In the aforementioned embodiment of the present invention, the end conductor 1A constituting part of the high-voltage winding 1 is disposed adjacent to the conductor a of the fine tap coil 3 terminating in the tap T₂. It is apparent, however, that this end conductor 1A can be disposed in any desired position. For example, the end conductor 1A may be disposed in a position as shown in FIG. 11. Referring to FIG. 11, the end conductor 1A is disposed adjacent to the conductor g terminating in the tap T₈ providing the maximum voltage difference between these two conductors. In this case, the electrostatic coupling between these two conductors can enhance the effect of decreasing the phase difference between the voltages induced in the two tap coils. In the aforementioned embodiment, the end conductor 1A is wound together with the conductors of the fine tap coil 3 in such a relation that is disposed adjacent to one of the conductors terminating in one of the taps. However, the number of turns of the end conductor 1A may be such that the end conductor 1A is juxtaposed with a plurality of conductors terminating in a plurality of taps.

It will be understood from the foregoing detailed description that the on-load tap-changing transformer constructed according to the present invention is advantageous over the prior art ones in that the voltage level induced across the electrodes of the diverter switch in the event of application of a lightning impulse voltage can be greatly reduced. By virtue of the fact that a high withstand voltage characteristic need not be provided between the electrodes of the diverter switch, the present invention can be easily applied to a transformer having a high-voltage line terminal of high insulation grade.
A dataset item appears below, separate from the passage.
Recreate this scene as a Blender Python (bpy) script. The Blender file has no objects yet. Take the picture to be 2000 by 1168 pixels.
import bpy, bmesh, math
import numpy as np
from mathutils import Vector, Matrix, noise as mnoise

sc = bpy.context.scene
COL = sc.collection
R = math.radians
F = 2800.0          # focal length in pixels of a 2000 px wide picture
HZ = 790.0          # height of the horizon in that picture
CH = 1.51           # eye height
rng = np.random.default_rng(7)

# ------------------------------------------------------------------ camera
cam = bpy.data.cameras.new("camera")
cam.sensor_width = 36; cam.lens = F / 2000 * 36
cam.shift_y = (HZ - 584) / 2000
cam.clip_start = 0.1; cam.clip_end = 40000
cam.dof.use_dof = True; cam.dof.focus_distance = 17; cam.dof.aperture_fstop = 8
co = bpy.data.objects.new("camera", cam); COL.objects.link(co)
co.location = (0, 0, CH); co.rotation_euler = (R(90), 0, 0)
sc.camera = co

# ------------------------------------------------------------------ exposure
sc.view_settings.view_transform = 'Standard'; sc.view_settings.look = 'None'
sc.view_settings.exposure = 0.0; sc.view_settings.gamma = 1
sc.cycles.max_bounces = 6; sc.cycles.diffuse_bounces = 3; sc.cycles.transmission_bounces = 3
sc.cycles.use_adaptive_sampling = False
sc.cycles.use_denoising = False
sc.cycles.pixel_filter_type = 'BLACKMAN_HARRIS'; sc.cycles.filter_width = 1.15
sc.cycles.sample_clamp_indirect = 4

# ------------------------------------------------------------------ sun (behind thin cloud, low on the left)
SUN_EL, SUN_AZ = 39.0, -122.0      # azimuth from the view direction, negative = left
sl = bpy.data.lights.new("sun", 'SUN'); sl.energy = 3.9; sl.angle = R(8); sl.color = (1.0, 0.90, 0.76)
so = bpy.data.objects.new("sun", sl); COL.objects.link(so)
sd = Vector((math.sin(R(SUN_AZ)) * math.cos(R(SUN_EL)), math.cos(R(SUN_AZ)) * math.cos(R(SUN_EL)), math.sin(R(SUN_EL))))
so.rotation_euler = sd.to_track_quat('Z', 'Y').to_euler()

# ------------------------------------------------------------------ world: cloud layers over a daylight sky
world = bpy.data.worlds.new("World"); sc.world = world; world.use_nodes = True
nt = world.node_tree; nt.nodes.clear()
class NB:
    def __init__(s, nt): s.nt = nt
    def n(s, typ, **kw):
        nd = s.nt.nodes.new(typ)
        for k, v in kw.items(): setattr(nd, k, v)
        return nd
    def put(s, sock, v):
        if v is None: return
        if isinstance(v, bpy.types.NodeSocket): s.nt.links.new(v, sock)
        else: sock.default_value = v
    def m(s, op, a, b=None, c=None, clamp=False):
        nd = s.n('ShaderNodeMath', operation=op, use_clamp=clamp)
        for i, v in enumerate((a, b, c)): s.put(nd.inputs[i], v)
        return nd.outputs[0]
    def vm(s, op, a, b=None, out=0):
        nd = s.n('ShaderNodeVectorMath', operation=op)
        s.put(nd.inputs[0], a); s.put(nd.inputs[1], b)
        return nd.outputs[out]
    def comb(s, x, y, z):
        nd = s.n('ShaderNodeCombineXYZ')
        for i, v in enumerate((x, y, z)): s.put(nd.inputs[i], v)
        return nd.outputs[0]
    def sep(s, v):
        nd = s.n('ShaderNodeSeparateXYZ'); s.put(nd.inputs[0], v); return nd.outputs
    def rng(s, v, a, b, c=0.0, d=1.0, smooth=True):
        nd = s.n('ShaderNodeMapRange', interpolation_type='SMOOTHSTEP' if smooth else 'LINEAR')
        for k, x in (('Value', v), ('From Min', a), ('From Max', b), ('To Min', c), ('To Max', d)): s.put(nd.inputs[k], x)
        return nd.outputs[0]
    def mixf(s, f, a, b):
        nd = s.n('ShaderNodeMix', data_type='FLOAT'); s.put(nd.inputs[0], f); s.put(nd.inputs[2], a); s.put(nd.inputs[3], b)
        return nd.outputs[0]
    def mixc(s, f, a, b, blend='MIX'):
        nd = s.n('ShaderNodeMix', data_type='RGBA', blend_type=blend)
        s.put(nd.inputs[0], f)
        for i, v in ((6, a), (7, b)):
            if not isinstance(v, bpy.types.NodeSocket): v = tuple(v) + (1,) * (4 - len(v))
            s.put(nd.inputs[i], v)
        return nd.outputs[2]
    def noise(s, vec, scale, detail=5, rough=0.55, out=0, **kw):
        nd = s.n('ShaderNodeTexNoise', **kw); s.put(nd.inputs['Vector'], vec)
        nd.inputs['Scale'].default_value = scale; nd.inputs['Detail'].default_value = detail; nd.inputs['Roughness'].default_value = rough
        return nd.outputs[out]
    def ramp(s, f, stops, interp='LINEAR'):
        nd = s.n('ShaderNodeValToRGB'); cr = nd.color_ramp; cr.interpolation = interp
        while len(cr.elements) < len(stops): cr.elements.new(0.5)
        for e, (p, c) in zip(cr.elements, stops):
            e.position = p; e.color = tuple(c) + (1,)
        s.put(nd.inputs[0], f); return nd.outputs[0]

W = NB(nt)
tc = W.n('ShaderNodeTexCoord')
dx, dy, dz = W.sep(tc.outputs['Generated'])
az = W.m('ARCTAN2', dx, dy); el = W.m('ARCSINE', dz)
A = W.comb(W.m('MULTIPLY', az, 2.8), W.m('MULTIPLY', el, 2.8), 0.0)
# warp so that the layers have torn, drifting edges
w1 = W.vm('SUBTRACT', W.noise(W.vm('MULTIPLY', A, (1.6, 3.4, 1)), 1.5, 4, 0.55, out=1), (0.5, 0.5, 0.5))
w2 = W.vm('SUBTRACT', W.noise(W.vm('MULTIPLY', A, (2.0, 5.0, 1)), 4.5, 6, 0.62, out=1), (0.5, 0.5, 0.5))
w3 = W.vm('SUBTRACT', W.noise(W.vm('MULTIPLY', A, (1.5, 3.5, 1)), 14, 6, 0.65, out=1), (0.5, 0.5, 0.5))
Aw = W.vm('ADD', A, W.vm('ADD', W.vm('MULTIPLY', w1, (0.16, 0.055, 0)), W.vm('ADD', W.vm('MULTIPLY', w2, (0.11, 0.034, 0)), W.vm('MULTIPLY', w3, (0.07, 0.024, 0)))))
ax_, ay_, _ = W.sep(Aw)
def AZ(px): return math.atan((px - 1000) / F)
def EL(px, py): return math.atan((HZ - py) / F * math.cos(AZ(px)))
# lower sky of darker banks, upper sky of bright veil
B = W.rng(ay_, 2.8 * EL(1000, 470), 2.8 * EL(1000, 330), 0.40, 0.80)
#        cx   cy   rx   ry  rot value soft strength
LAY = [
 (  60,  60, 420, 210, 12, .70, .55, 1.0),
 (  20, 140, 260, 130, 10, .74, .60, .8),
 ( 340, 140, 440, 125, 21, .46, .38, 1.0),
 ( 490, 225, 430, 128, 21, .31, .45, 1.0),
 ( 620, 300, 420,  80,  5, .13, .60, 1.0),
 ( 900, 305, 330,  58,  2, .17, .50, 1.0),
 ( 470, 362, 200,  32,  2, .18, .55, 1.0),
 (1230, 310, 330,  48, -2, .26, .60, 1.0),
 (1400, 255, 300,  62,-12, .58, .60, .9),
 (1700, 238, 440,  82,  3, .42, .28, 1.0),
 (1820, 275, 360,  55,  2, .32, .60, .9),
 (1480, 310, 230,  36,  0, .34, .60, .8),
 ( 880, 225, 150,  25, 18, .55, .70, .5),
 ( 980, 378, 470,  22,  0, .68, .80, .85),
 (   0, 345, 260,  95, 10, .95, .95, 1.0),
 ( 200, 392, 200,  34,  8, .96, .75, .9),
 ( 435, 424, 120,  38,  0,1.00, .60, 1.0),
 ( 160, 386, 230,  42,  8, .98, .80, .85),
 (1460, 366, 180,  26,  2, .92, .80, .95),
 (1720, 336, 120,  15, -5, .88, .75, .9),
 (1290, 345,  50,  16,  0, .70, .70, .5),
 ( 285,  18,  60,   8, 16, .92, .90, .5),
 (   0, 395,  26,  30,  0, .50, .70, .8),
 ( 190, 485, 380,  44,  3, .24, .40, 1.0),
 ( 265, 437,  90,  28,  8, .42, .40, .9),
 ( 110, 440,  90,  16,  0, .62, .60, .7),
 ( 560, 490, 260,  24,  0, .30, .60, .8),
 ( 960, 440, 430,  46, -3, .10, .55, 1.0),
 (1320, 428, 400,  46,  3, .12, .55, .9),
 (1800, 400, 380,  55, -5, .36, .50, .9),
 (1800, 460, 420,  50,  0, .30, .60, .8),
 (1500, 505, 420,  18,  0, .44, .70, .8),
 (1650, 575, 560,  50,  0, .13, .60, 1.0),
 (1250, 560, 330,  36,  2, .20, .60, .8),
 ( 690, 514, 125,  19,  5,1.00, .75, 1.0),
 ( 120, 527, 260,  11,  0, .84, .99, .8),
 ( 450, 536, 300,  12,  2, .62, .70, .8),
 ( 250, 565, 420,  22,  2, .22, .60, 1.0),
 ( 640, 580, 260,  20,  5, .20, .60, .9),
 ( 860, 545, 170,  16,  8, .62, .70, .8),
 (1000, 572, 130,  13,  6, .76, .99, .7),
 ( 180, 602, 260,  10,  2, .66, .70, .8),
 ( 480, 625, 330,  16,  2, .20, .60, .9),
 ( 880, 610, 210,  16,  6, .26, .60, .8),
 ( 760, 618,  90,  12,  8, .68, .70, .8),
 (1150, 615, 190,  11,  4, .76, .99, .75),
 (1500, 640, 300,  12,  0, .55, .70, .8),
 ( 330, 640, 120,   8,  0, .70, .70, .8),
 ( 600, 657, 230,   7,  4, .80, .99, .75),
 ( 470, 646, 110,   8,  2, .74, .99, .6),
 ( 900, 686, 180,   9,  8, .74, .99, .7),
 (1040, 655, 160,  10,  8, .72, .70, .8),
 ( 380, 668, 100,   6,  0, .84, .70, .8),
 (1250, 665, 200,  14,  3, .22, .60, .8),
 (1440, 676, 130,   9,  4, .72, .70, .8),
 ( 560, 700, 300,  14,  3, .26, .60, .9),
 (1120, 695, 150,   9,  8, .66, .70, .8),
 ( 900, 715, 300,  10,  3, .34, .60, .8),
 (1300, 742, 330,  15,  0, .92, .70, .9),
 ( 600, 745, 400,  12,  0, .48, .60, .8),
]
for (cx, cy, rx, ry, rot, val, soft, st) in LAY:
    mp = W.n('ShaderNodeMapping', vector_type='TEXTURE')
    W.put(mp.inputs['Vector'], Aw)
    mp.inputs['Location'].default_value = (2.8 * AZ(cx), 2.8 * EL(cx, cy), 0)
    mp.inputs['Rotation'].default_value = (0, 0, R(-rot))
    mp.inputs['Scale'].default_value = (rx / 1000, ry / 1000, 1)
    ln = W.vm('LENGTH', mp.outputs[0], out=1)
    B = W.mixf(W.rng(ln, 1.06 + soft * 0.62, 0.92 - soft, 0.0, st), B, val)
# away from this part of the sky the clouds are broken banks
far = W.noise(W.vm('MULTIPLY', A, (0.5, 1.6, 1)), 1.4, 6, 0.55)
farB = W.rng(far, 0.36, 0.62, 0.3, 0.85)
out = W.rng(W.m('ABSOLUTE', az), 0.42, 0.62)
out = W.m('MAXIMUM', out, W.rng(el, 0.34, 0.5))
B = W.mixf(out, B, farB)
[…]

Also, the incorporation of part of the high-voltage winding in the fine tap coil improves the magnetomotive force distribution, and a transformer of large capacity can be manufactured which is free from the prior art troubles.

Claims

What is claimed is:

1. An on-load tap-changing transformer comprising:

a low-voltage winding;

a high-voltage winding disposed concentrically outside of said low-voltage winding and axially divided into two winding portions at an intermediate point thereof which is connected to a high-voltage line terminal, said high-voltage winding including end conductor means connected to end terminals of said two winding portions opposite to said intermediate point and radially spaced apart from said high-voltage winding;

coarse tap coil means connected to said end conductor means and disposed coextensively with said high-voltage winding;

coarse tap selector means for changing over the tap connection to said coarse tap coil means;

fine tap coil means connected to said coarse tape selector means and wound together with said end conductor means, said fine tap coil means being wound concentrically with a radially spaced from said high-voltage winding;

fine tap selector means for selecting one of taps of said fine tap coil means; and

diverter switch means for making on-load tap change-over of the connection to the tap selected by said tap selector means.

2. An on-load tap-changing transformer as claimed in claim 1, wherein said end conductor means is disposed closely adjacent to one of conductors constituting said fine tap coil means, which is associated with the maximum voltage tap of said fine tap coil means.

3. An on-load tap-changing transformer as claimed in claim 1, wherein said end conductor means is wound together with said fine tap coil means so as to be concentrically wound and radially spaced apart from said high-voltage winding.

4. An on-load tap-changing transformer as claimed in claim 4, wherein said end conductor means is wound so as to occupy about 10% of the number of turns of said high-voltage winding.